Como o problema se resume na falta de espaço, viria a calhar um financiamento da Caixa Econômica, para aumentar meu modesto tugúrio, mas, muito mal acostumado pelo sistema anterior, que apesar da Tabela Price, era uma espécia de doação, não de financiamento, acho que jamais terei suficiente coragem para enfrentar a correção monetária e demais regras de atual política imobiliária. 

(Carlos Reverbel - Texto presente no livro Barco de Papel)

4 comentários:

Érica Ferro disse...

"O Brasil talvez seja o único país em que tomar livro emprestado e deixar de devolvê-lo não é considerado roubo sujeito a processo por apropriação indébita. O colecionador de livros, categoria de que faço parte, pois precisaria de uns 200 anos para ler a minha biblioteca, leva grande vantagem a esse respeito, partindo-se do princípio de que objeto de coleção não se empresta, nem se dá, permutando-se, quando muito, e, ainda assim, no caso de haver duplicatas."

Oh, alguém me entende! =D

Adorei a crônica. Até me senti menos mal por ter na estante uma pilha bem grande de livros que ainda não li.
Obrigada, Carlos e Ana.


Luciano A. Santos disse...

Adorei o texto, como a gente se identifica! E caramba! E eu que batia no peito para me caracterizar como leitor, na verdade sou colecionador! Eu já dou como certo meu fracasso na empreitada de ler o que tenho, ainda mais quando paro pra pensar em tudo o que quero ler, e não demora muito para os livros me expulsarem do quarto, sem mais lugar aonde metê-los.

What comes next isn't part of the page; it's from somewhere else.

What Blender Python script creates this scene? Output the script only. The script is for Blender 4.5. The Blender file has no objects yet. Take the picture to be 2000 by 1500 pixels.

Mas também sou possessivo, não empresto sob nenhuma hipótese, e quando alguém aqui de casa lê primeiro ouve minhas instruções. Vai nos entender.

Rebeca Postigo disse...

Aninha!!!
Estava com saudade dos seus textos alheios...
Sempre cheios de reflexões...
Adorei!!!

Bjo, bjo!!!

Luiz Carlos Sahge disse...

Por ordem:
"A Negação da Morte", de Ernest Becker. Dois exemplares distintos emprestados a pessoas distintas que simplesmente se "esqueceram" de devolver.

"O Vento da Noite", de Emily Bronte, volume raro, emprestado para um (ex)amigo raro que o perdeu sabe-se lá onde. Perdi de uma tacada o livro e o amigo.

A lista segue, infelizmente, e infelizmente(2) ainda não aprendi a negar empréstimo de livros que eu penso merecedores de serem lidos pelo maior número de pessoas.


Mas esses dois acima citados, (três, se contar que perdi dois livros do Becker) são as perdas mais sofridas, especialmente o da Emily, cujo substituto não encontro de jeito nenhum.